Posted on:2010-09-19Degree:Ph.DType:Thesis
University:McGill University (Canada)Candidate:Fillion-Gourdeau, FrancoisFull Text:PDF
GTID:2440390002474923Subject:Physics
Abstract/Summary:
In this dissertation, many-body physics techniques are used to study and improve ideas related to the description of heavy ion collisions at very high energy. The first part of the thesis concerns the production of tensor mesons in proton-proton (pp) collisions. An effective theory where the f2 meson couples to the energy-momentum tensor is proposed and a comparison of the inclusive cross-section computed in the collinear factorization, the k⊥-factorization and the color glass condensate is performed. A study of the phenomenology in pp collisions then shows a strong dependence on the parametrization of the unintegrated distribution function. The conclusion is that f2 meson production can be utilized to improve the understanding of the proton wave-function. In the second part, a similar investigation is performed by analysing the production cross-section of the eta' meson in pp and proton-nucleus (pA) collisions.
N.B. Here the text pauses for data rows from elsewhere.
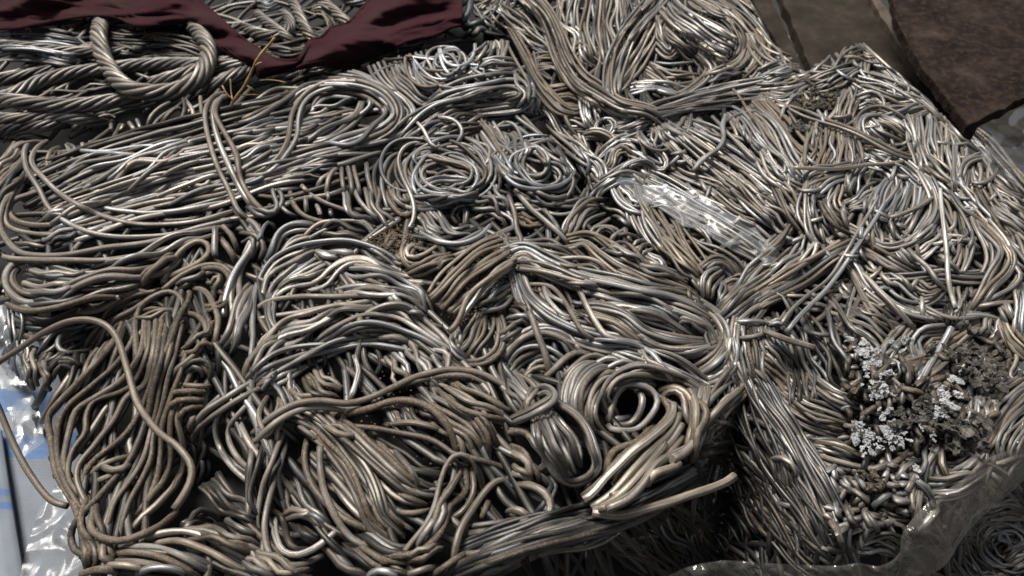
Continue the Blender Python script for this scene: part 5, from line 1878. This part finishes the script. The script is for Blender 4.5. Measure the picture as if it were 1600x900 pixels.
pl, _ = slab('steel_plate', [(1200, -60), (1272, 118), (1460, 160), (1432, 118), (1338, -40), (1320, -70)], 0.30, 0.02, M_STEEL)
tag(pl, 'dull grey brown steel plate behind the right bale', 'steel plate', 'steel plates behind the bales')
fl, _ = slab('plate_flange', [(1340, -36), (1436, 120), (1462, 165), (1474, 165), (1448, 118), (1352, -40)], 0.312, 0.035, M_EDGE, pl)
p2, _ = slab('steel_plate', [(1120, -90), (1165, -20), (1215, 70), (1252, 130), (1262, 118), (1192, -30), (1165, -90)], 0.33, 0.03, M_STEEL)
tag(p2, 'narrow steel strip at the back edge of the top centre bale', 'steel plate', 'steel plates behind the bales')
p3, _ = slab('steel_plate', [(1384, -60), (1400, 30), (1440, 105), (1478, 150), (1512, 196), (1560, 172), (1640, 132), (1760, -80)], 0.40, 0.014, M_RUST)
tag(p3, 'large dark rusty steel plate in the top right corner', 'steel plate', 'steel plates behind the bales')
# what carries the plates
for nm, (x_, y_) in (('support_beam', (1560, 30)), ('support_beam', (1500, 120))):
    q = on_plane(np.array([[x_, y_]], float), 0.386)[0]
    bw = 0.03
    vs = [(q[0] + a * bw, q[1] + c * bw, zz) for zz in (0.0, 0.386) for a, c in ((-1, -1), (1, -1), (1, 1), (-1, 1))]
    me = bpy.data.meshes.new(nm)
    me.from_pydata(vs, [], [(0, 1, 5, 4), (1, 2, 6, 5), (2, 3, 7, 6), (3, 0, 4, 7), (4, 5, 6, 7)])
    me.materials.append(M_STEEL)
    ob = bpy.data.objects.new(nm, me)
    COL.objects.link(ob)
    ob.parent = p3
o, _ = sheet('plastic_film', "1440 128 1480 140 1520 190 1560 170 1605 140 1640 120", "1470 205 1510 215 1545 225 1580 232 1620 240 1660 250", 60, 24, M_FILM2, None, 0.0, crumple(0.012, 14), z=0.33, thick=0)
tag(o, 'dim clear film under the edge of the large rusty plate', 'plastic film', 'plastic films round the bales')
o, _ = sheet('plastic_film', "1505 240 1560 225 1600 200 1650 180", "1560 300 1600 290 1640 280 1680 260", 50, 20, M_FILM2, None, 0.0, crumple(0.012, 14), z=0.27, thick=0)
tag(o, 'dark fold of clear film beyond the right edge of the right bale', 'plastic film', 'plastic films round the bales')

# ------------------------------------------------------------------ scorched lumps, soil, twig
def ico(sub=3):
    import bmesh
    bm = bmesh.new()
    bmesh.ops.create_icosphere(bm, subdivisions=sub, radius=1.0)
    v = np.array([q.co[:] for q in bm.verts])
    f = [[q.index for q in fc.verts] for fc in bm.faces]
    bm.free()
    return v, np.array(f)

ICO, ICOF = ico(3)
M_DROSS = noise_mat('pale_dross', [(0.28, (0.30, 0.30, 0.30)), (0.44, (0.66, 0.67, 0.68)), (0.62, (0.90, 0.90, 0.90))], 130, 0.40, 0.35, 1.0, 0.004, 6, 500, None)
M_SLAG = noise_mat('burnt_slag', [(0.30, (0.03, 0.028, 0.026)), (0.50, (0.13, 0.12, 0.105)), (0.70, (0.36, 0.335, 0.30))], 130, 0.6, 0.4, 1.0, 0.004, 6, 480, None)
M_TANLUMP = noise_mat('tan_lump', [(0.30, (0.05, 0.045, 0.04)), (0.55, (0.20, 0.165, 0.12)), (0.75, (0.36, 0.30, 0.22))], 110, 0.8, 0.1, 1.0, 0.004, 6, 420, None)

def lump(px, rpx, mat, n=10, thick=0.0006):
    """crumpled flakes of burnt metal, wedged among the wires"""
    p0, _ = march_on(np.array([px, (px[0] + rpx, px[1])], float), FIELD)
    r = np.linalg.norm(p0[1, :2] - p0[0, :2])
    V, F, nv = [], [], 0
    G = 11
    uu, vv = np.meshgrid(np.linspace(-1, 1, G), np.linspace(-1, 1, G), indexing='ij')
    for k in range(n):
        c = p0[0] + np.array([RNG.normal(0, r * .7), RNG.normal(0, r * .7), RNG.uniform(-.25, .15) * r])
        s = r * RNG.uniform(0.25, 0.6)
        off = RNG.uniform(-50, 50, 3)
        ang = RNG.uniform(0, 3.14)
        el = RNG.uniform(0.35, 0.9)
        x, y = uu.copy(), vv * el
        q = np.maximum(np.abs(uu), np.abs(vv))
        rad = np.hypot(uu, vv) + 1e-6
        x, y = x * q / rad, y * q / rad
        wob = np.array([[1 + 0.5 * mnoise.noise(Vector((x[i, j] * 2.2 + off[0], y[i, j] * 2.2 + off[1], 1.5))) for j in range(G)] for i in range(G)])
        h = np.array([[0.55 * fbm((x[i, j] + off[0], y[i, j] + off[1], off[2]), 1.7, 3) + 0.35 * abs(mnoise.noise(Vector((x[i, j] * 4 + off[1], y[i, j] * 4, 3)))) for j in range(G)] for i in range(G)])
        P = np.stack([x * wob, y * wob, h], -1).reshape(-1, 3) * s
        t1, t2 = RNG.normal(0, .45, 2)
        Rx = np.array([[1, 0, 0], [0, math.cos(t1), -math.sin(t1)], [0, math.sin(t1), math.cos(t1)]])
        Ry = np.array([[math.cos(t2), 0, math.sin(t2)], [0, 1, 0], [-math.sin(t2), 0, math.cos(t2)]])
        Rz = np.array([[math.cos(ang), -math.sin(ang), 0], [math.sin(ang), math.cos(ang), 0], [0, 0, 1]])
        P = P @ (Rz @ Ry @ Rx).T + c
        idx = np.arange(G * G).reshape(G, G) + nv
        V.append(P)
        F.append(np.stack([idx[:-1, :-1], idx[1:, :-1], idx[1:, 1:], idx[:-1, 1:]], -1).reshape(-1, 4))
        nv += G * G
    me = bpy.data.meshes.new('dross_flakes')
    me.from_pydata(np.vstack(V).tolist(), [], np.vstack(F).tolist())
    me.materials.append(mat)
    o = bpy.data.objects.new('dross_flakes', me)
    COL.objects.link(o)
    md = o.modifiers.new('thickness', 'SOLIDIFY')
    md.thickness = thick
    o.parent = ROOT['right']
    return o

for px, r in (((1372, 612), 20), ((1388, 672), 20), ((1345, 680), 20), ((1362, 690), 14), ((1347, 547), 20), ((1357, 570), 16), ((1368, 590), 14), ((1470, 632), 14), ((1400, 690), 14)):
    lump(px, r, M_DROSS)
for px, r in (((1500, 553), 26), ((1528, 570), 24), ((1545, 590), 18), ((1462, 640), 26), ((1490, 662), 28), ((1440, 625), 20), ((1512, 680), 18), ((1415, 650), 18), ((1258, 204), 12), ((1275, 140), 12), ((1300, 142), 10)):
    lump(px, r, M_SLAG)
for k in range(21):
    c = ((1372, 605), (1385, 675), (1350, 560), (1470, 632), (1440, 700), (1520, 590), (1345, 690))[k % 7]
    lump((RNG.normal(c[0], 24), RNG.normal(c[1], 18)), RNG.uniform(8, 13), M_DROSS if k % 3 else M_SLAG, 5)
for px, r in (((1262, 160), 15), ((1288, 165), 14), ((1367, 747), 12)):
    lump(px, r, M_TANLUMP, 8, .003)

# crumbs of soil
cv, cf, nv = [], [], 0
I1, F1 = ico(1)
def crumb(px, rad):
    global nv
    p, _ = march_on(np.array([px], float), FIELD_TIGHT)
    v = I1 * (rad * (1 + RNG.normal(0, .28, len(I1))))[:, None] * np.array([1, 1, .7])
    cv.append(v + p[0] + np.array([0, 0, rad * .2]))
    cf.append(F1 + nv)
    nv += len(v)
FIELD_TIGHT = B + S
for k in range(2000):
    u, v = RNG.uniform(), RNG.normal(0, .22)
    a = np.array([790, 385]) * (1 - u) + np.array([700, 495]) * u
    nrm_ = np.array([0.77, 0.63])
    if RNG.uniform() < 0.75 or u > .2:
        crumb(a + nrm_ * v * 60, RNG.uniform(.0003, .0011))
for k in range(500):
    crumb((RNG.normal(612, 22), RNG.normal(378, 12)), RNG.uniform(.0003, .0011))
for k in range(500):
    c = ((560, 610), (640, 640), (880, 430), (800, 400), (470, 440), (250, 600), (700, 560))[int(RNG.integers(0, 7))]
    crumb((RNG.normal(c[0], 60), RNG.normal(c[1], 40)), RNG.uniform(.0003, .0008))
me = bpy.data.meshes.new('soil_crumbs')
me.from_pydata(np.vstack(cv).tolist(), [], np.vstack(cf).tolist())
me.materials.append(M_DIRT)
o = bpy.data.objects.new('soil_crumbs', me)
COL.objects.link(o)
tag(o, 'brown soil crumbs caked on the flat bundle of the front bale', 'soil', kind='stuff')

M_STRAW = noise_mat('dry_straw', [(0.3, (0.16, 0.09, 0.035)), (0.7, (0.48, 0.32, 0.13))], 90, 0.7)
tw = empty('dry_twig')
tag(tw, 'dry yellow brown twig standing between the cable bale and the front bale', 'twig')
def stalk(pxs, zs, r, nm):
    q = np.array(pxs, float)
    d = rays(q)
    P = CAMP + d * ((np.array(zs) - CAM_Z) / d[:, 2])[:, None]
    g = Geo()
    C = resample(np.stack([np.interp(np.linspace(0, 1, 40), np.linspace(0, 1, len(P)), P[:, i]) for i in range(3)], 1), .003)
    g.add(C, r, (0, 0, 0), 6, .003, 0, False, .25)
    g.build(nm, M_STRAW, tw)
stalk([(352, 180), (362, 162), (370, 150), (384, 132), (394, 110), (401, 92), (412, 80), (431, 57)], [.505, .515, .52, .53, .54, .55, .555, .565], .0012, 'stem')
stalk([(366, 156), (356, 152), (350, 140), (346, 131)], [.52, .522, .527, .53], .0007, 'stalk')
stalk([(364, 160), (360, 140), (362, 128), (359, 121)], [.52, .525, .53, .535], .0007, 'stalk')
stalk([(372, 148), (385, 150), (395, 146), (408, 150)], [.522, .52, .518, .515], .0006, 'stalk')
stalk([(396, 105), (402, 97), (412, 97)], [.545, .548, .55], .0006, 'stalk')
stalk([(404, 126), (420, 124), (436, 126), (450, 130)], [.515, .514, .513, .512], .0005, 'stalk')
stalk([(384, 131), (390, 140), (400, 142)], [.53, .528, .525], .0006, 'stalk')
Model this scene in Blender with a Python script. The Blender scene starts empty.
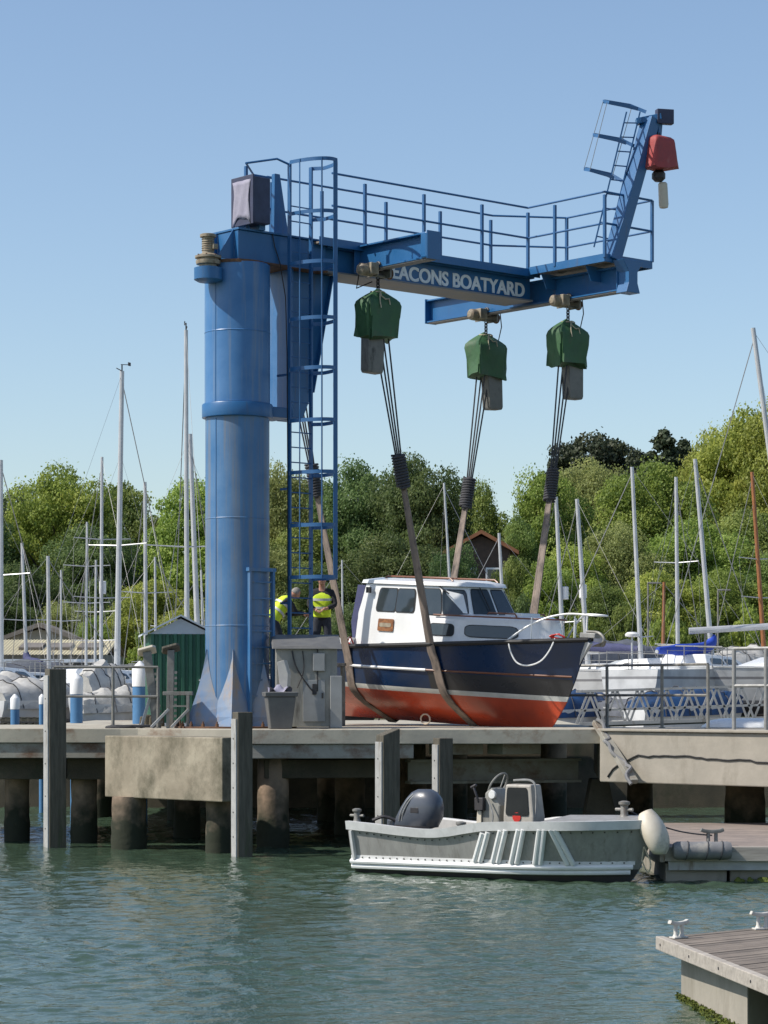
import bpy, bmesh, math, random
import numpy as np
from mathutils import Vector, Matrix

SC = bpy.context.scene
COL = SC.collection
rnd = random.Random(7)
R = math.radians

# ------------------------------------------------------------------ camera, light, exposure
F, HEYE, HOR = 2500.0, 2.82, 695.0          # focal length in pixels, eye height above the water, horizon row
cd = bpy.data.cameras.new('camera')
cam = bpy.data.objects.new('camera', cd); COL.objects.link(cam)
cam.location = (0, 0, HEYE); cam.rotation_euler = (R(90), 0, 0)
cd.sensor_width = 36; cd.lens = F * 36 / 1024; cd.shift_y = (HOR - 512) / 1024
cd.clip_start = 0.5; cd.clip_end = 2000
SC.camera = cam

SUN_AZ, SUN_EL = 76.0, 47.0                # azimuth from the camera's direction round to the left
sd = Vector((-math.sin(R(SUN_AZ)) * math.cos(R(SUN_EL)), -math.cos(R(SUN_AZ)) * math.cos(R(SUN_EL)), math.sin(R(SUN_EL))))
world = bpy.data.worlds.new('World'); SC.world = world; world.use_nodes = True
wn = world.node_tree.nodes; wl = world.node_tree.links
sky = wn.new('ShaderNodeTexSky'); sky.sky_type = 'NISHITA'; sky.sun_disc = False
sky.sun_elevation = R(SUN_EL); sky.sun_rotation = math.atan2(sd.x, sd.y)
sky.altitude = 0; sky.air_density = 1.0; sky.dust_density = 0.9; sky.ozone_density = 1.9
bg = wn['Background']; bg.inputs[1].default_value = 0.125
wl.new(sky.outputs[0], bg.inputs[0])
sl = bpy.data.lights.new('sun', 'SUN'); sl.energy = 4.2; sl.angle = R(0.55); sl.color = (1.0, 0.94, 0.85)
sun = bpy.data.objects.new('sun', sl); COL.objects.link(sun)
sun.rotation_euler = sd.to_track_quat('Z', 'Y').to_euler(); sun.location = sd * 200
SC.view_settings.view_transform = 'Standard'; SC.view_settings.look = 'None'
SC.view_settings.exposure = 0.30; SC.view_settings.gamma = 1.0; SC.view_settings.use_curve_mapping = False
SC.render.engine = 'CYCLES'
SC.cycles.max_bounces = 8; SC.cycles.transparent_max_bounces = 8; SC.cycles.caustics_reflective = False

def W(px, py, Y):
    return Vector(((px - 384) * Y / F, Y, HEYE - (py - HOR) * Y / F))

# ------------------------------------------------------------------ materials
def mat(name, c1, c2=None, rough=0.5, metal=0.0, scale=3.0, detail=5.0, stretch=(1, 1, 1), lo=0.35, hi=0.65,
        bump=0.0, bscale=40.0, stain=None, sscale=(6, 6, 0.7), slo=0.55, shi=0.7, rvar=0.12, coat=0.0, spec=0.5, jitter=0.0):
    """noise-varied paint / stone / wood: c1..c2 mottling, optional streaky stain, bump and roughness variation"""
    m = bpy.data.materials.new(name); m.use_nodes = True
    N = m.node_tree.nodes; L = m.node_tree.links; b = N['Principled BSDF']
    tc = N.new('ShaderNodeTexCoord'); mp = N.new('ShaderNodeMapping'); mp.inputs['Scale'].default_value = stretch
    L.new(tc.outputs['Object'], mp.inputs['Vector'])
    n1 = N.new('ShaderNodeTexNoise'); n1.inputs['Scale'].default_value = scale; n1.inputs['Detail'].default_value = detail
    n1.inputs['Roughness'].default_value = 0.62
    L.new(mp.outputs[0], n1.inputs['Vector'])
    mr = N.new('ShaderNodeMapRange'); mr.inputs['From Min'].default_value = lo; mr.inputs['From Max'].default_value = hi
    L.new(n1.outputs['Fac'], mr.inputs['Value'])
    mx = N.new('ShaderNodeMix'); mx.data_type = 'RGBA'
    c2 = c2 or tuple(x * 0.82 for x in c1)
    mx.inputs[6].default_value = (*c1, 1); mx.inputs[7].default_value = (*c2, 1)
    L.new(mr.outputs[0], mx.inputs[0]); out = mx.outputs[2]
    if stain:
        m2 = N.new('ShaderNodeMapping'); m2.inputs['Scale'].default_value = sscale
        L.new(tc.outputs['Object'], m2.inputs['Vector'])
        n2 = N.new('ShaderNodeTexNoise'); n2.inputs['Scale'].default_value = 1.0; n2.inputs['Detail'].default_value = 6
        n2.inputs['Roughness'].default_value = 0.7
        L.new(m2.outputs[0], n2.inputs['Vector'])
        r2 = N.new('ShaderNodeMapRange'); r2.inputs['From Min'].default_value = slo; r2.inputs['From Max'].default_value = shi
        L.new(n2.outputs['Fac'], r2.inputs['Value'])
        x2 = N.new('ShaderNodeMix'); x2.data_type = 'RGBA'; x2.inputs[7].default_value = (*stain, 1)
        L.new(r2.outputs[0], x2.inputs[0]); L.new(out, x2.inputs[6]); out = x2.outputs[2]
    if jitter:
        oi = N.new('ShaderNodeObjectInfo'); hs = N.new('ShaderNodeHueSaturation')
        jr = N.new('ShaderNodeMapRange'); jr.inputs['To Min'].default_value = 1 - jitter; jr.inputs['To Max'].default_value = 1 + jitter
        L.new(oi.outputs['Random'], jr.inputs['Value']); L.new(jr.outputs[0], hs.inputs['Value'])
        L.new(out, hs.inputs['Color']); out = hs.outputs[0]
    L.new(out, b.inputs['Base Color'])
    rr = N.new('ShaderNodeMapRange'); rr.inputs['To Min'].default_value = max(0.02, rough - rvar); rr.inputs['To Max'].default_value = min(1, rough + rvar)
    L.new(n1.outputs['Fac'], rr.inputs['Value']); L.new(rr.outputs[0], b.inputs['Roughness'])
    b.inputs['Metallic'].default_value = metal; b.inputs['Specular IOR Level'].default_value = spec
    b.inputs['Coat Weight'].default_value = coat
    if bump:
        n3 = N.new('ShaderNodeTexNoise'); n3.inputs['Scale'].default_value = bscale; n3.inputs['Detail'].default_value = 6
        L.new(mp.outputs[0], n3.inputs['Vector'])
        bp = N.new('ShaderNodeBump'); bp.inputs['Strength'].default_value = 1.0; bp.inputs['Distance'].default_value = bump
        L.new(n3.outputs['Fac'], bp.inputs['Height']); L.new(bp.outputs[0], b.inputs['Normal'])
    return m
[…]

The nucleus and proton are described by the CGC and the k⊥ -factorization respectively. A new technique for the computation of Wilson lines---color charge densities correlators in the McLerran-Venugopalan model is developped. The phenomenology shows that the cross-section in pA collisions is very sensitive to the value of the saturation scale, a crucial ingredient of the CGC picture. In the third part of the thesis, the collision term of the Boltzmann equation is derived from first principles at all orders and for any number of participating particles, starting from the full out-of-equilibrium quantum field theory and using the multiple scattering expansion. Finally, the emission of photons from a non-abelian strong classical field is investigated. A formalism based on Schwinger-Keldysh propagators relating the production rate of photons to the retarded solution of the Dirac equation in a background field is presented.